Game One est donc un vrai renouveau télévisuel, une manière intelligente et agréable de parler des jeux vidéos. En un mot, un vent de fraîcheur et de sincérité dans une télé trop souvent routinière, égocentrée, autosuffisante, imbue d’elle-même et aliénée aux annonceurs. A consommer avec modération, évidemment. Cela reste une chaîne sur les jeux vidéos.

par Matthieu-Paul Ergo
Article mis en ligne le 26 mai 2004

[1] Vous retrouverez cette liste ici et les horaires ici

[2] Animé par l’excellent Fethi, à qui la chaîne doit beaucoup puisqu’il prête sa voix à la majorité des reportages ainsi qu’aux critiques de La Sélec. Son ton est toujours juste, sérieux et convaincant, mais aussi parfois légèrement ironique ; il est pour ainsi dire la voix de la chaîne.

[3] Game One diffuse par exemple Cobra, .hack//SIGN, Armitage III ou Love Hina à propos de laquelle vous pouvez d’ailleurs trouver un article sur notre site, ici-même .

[4] En sus, il ne faudrait pas oublier pas que Game One organise des tournois dont elle diffuse le déroulement, lors des « Game One Arena ».

[5] Mais également, avec Freestyle, l’univers des sports de glisse. La programmation de cette émission apparaît aujourd’hui comme une des seuls ratés de la chaîne. Le lien entre jeux vidéos et sports extrêmes semble bien ténu et en tous les cas moins légitime que les explorations de la chaîne dans le domaine du cinéma (en particulier, et il faut le souligner tant ce type d’initiative est rare, dans le domaine du court-métrage) ou de l’animation japonaise. Lien bien ténu et facilité éditoriale que de vouloir assimiler ces deux univers dans un esprit revendicatif de « cool attitude » démagogique (d’autant qu’Extreme fait figure, sur le câble, de référence indétrônable en ce qui concerne le monde de l’extrême) ?

[6] Et prouve à ceux qui en douteraient encore que les amateurs de jeux vidéos savent parler un français correct ; il n’y a pas que des incultes dans cet univers et même plus, il est possible de mener une vraie analyse sur cet objet culturel spécifique qu’est le jeu vidéo. Game One en témoigne, et ce site également, nous l’espérons.

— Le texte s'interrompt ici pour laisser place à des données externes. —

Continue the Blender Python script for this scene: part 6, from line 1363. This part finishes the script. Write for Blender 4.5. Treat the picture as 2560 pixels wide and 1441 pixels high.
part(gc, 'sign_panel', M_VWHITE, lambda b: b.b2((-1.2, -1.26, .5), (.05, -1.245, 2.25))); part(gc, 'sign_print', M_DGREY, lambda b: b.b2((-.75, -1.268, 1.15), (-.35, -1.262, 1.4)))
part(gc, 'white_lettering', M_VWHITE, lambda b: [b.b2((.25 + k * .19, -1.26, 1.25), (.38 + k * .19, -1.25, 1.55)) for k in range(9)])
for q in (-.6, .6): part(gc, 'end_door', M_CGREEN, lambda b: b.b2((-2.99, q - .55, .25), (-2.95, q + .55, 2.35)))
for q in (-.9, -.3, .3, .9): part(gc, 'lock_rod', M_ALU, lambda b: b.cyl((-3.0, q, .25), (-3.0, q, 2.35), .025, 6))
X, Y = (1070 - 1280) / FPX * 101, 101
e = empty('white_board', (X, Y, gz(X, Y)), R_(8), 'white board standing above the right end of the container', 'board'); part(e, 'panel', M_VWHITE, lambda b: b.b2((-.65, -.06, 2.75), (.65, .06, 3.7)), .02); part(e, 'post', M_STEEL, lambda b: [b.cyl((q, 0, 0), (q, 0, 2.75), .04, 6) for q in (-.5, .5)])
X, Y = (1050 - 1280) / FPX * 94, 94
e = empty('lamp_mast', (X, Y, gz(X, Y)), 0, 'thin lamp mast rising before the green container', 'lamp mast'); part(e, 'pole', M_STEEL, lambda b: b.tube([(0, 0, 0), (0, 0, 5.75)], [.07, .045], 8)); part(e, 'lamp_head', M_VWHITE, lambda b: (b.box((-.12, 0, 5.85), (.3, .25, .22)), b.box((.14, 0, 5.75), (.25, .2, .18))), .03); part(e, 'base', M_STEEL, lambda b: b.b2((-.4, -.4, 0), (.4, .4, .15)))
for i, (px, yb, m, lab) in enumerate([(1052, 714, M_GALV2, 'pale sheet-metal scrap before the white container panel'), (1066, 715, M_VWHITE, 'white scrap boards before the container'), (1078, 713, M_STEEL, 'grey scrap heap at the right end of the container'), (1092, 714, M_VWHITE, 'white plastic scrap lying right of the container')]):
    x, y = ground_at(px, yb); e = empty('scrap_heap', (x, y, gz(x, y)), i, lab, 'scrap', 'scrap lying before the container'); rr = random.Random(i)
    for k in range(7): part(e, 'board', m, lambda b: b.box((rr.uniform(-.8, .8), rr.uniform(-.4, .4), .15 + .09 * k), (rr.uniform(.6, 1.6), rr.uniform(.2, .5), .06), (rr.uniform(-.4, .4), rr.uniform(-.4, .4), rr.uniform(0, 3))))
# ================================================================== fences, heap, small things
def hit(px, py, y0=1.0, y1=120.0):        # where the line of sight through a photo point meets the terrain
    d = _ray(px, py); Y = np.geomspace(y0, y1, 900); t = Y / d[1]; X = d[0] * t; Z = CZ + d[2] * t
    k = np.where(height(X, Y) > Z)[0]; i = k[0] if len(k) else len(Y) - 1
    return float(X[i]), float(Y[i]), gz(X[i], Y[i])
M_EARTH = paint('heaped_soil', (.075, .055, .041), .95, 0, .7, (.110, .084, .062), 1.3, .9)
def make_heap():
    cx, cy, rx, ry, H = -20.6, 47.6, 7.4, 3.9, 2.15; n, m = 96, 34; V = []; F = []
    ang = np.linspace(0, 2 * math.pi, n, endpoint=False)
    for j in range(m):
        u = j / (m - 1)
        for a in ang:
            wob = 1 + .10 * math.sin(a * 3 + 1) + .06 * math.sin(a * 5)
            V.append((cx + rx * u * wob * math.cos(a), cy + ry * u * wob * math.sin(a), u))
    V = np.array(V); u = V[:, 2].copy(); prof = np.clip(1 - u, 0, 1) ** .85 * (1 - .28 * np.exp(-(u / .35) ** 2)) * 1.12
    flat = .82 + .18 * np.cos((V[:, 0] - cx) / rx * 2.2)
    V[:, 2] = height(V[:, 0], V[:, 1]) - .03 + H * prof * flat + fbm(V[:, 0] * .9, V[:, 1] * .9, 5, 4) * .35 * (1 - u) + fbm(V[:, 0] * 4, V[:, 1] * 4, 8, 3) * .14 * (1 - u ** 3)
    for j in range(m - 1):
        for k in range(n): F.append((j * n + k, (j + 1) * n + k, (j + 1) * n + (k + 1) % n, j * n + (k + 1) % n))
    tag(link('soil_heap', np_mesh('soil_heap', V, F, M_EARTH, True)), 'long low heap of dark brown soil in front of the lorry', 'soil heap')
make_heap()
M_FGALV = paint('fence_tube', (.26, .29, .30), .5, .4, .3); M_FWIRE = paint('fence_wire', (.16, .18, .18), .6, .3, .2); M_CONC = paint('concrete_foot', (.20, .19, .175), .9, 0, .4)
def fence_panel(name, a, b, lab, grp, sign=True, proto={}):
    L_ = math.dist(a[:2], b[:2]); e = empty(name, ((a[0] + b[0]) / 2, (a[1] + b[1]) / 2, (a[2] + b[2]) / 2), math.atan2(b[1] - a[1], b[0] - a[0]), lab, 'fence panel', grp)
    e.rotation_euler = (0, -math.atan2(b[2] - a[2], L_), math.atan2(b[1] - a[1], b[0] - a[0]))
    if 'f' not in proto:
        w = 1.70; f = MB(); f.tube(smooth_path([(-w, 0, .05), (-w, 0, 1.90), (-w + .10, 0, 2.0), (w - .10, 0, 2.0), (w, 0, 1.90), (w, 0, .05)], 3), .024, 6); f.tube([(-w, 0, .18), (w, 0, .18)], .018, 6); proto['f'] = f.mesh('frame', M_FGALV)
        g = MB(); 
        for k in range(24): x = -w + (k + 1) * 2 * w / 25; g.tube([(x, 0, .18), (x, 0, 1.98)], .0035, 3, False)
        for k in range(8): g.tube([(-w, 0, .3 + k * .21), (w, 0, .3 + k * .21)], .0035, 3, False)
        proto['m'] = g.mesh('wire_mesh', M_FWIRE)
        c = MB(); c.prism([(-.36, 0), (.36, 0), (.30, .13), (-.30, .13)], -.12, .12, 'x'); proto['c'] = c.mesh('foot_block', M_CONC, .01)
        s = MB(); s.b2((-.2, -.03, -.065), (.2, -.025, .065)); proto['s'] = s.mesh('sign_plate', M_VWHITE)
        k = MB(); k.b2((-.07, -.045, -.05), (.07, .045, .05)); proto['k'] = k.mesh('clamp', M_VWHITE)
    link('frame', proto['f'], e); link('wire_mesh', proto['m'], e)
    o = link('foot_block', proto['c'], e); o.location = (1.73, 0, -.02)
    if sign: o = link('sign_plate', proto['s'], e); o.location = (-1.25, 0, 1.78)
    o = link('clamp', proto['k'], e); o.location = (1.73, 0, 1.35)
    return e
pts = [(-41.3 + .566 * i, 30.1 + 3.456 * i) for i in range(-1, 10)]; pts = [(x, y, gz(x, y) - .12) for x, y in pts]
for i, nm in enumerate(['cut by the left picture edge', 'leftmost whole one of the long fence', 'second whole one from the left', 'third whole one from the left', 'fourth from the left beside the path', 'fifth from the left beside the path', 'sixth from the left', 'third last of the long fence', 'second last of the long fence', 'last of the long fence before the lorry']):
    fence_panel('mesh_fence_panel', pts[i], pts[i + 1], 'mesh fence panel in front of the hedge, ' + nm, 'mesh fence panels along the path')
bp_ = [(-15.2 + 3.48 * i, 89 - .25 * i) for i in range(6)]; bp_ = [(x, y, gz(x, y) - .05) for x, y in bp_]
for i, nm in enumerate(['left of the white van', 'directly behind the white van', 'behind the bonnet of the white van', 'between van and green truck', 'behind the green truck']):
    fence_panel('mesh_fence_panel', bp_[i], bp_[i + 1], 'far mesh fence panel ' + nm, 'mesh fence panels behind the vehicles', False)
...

[7] On peut noter que l’émission se décline avec des « spin-offs » intéressants ; Level One Anthologie et Level One Invité (dont les noms suffisent à les définir). Il ne s’agit pas d’exploiter jusqu’au bout un filon qui marche mais d’étendre un principe efficace.

[8] Comment les qualifier ? Beaucoup de professionnels de la télé font si pâle figure qu’on en vient à hésiter à qualifier les animateurs de Game One de « pros », comme si cela devait être une injure. Ils sont loin néanmoins d’être des amateurs, tant ils permettent de comprendre combien, dans les différents domaines de la culture peut-être plus encore qu’ailleurs, le mélange de la passion et du professionnalisme est indispensable ; le second sans la première donne nombre d’émissions existantes. La première sans le second condamne à l’enfermement dans un cercle restreint d’initiés.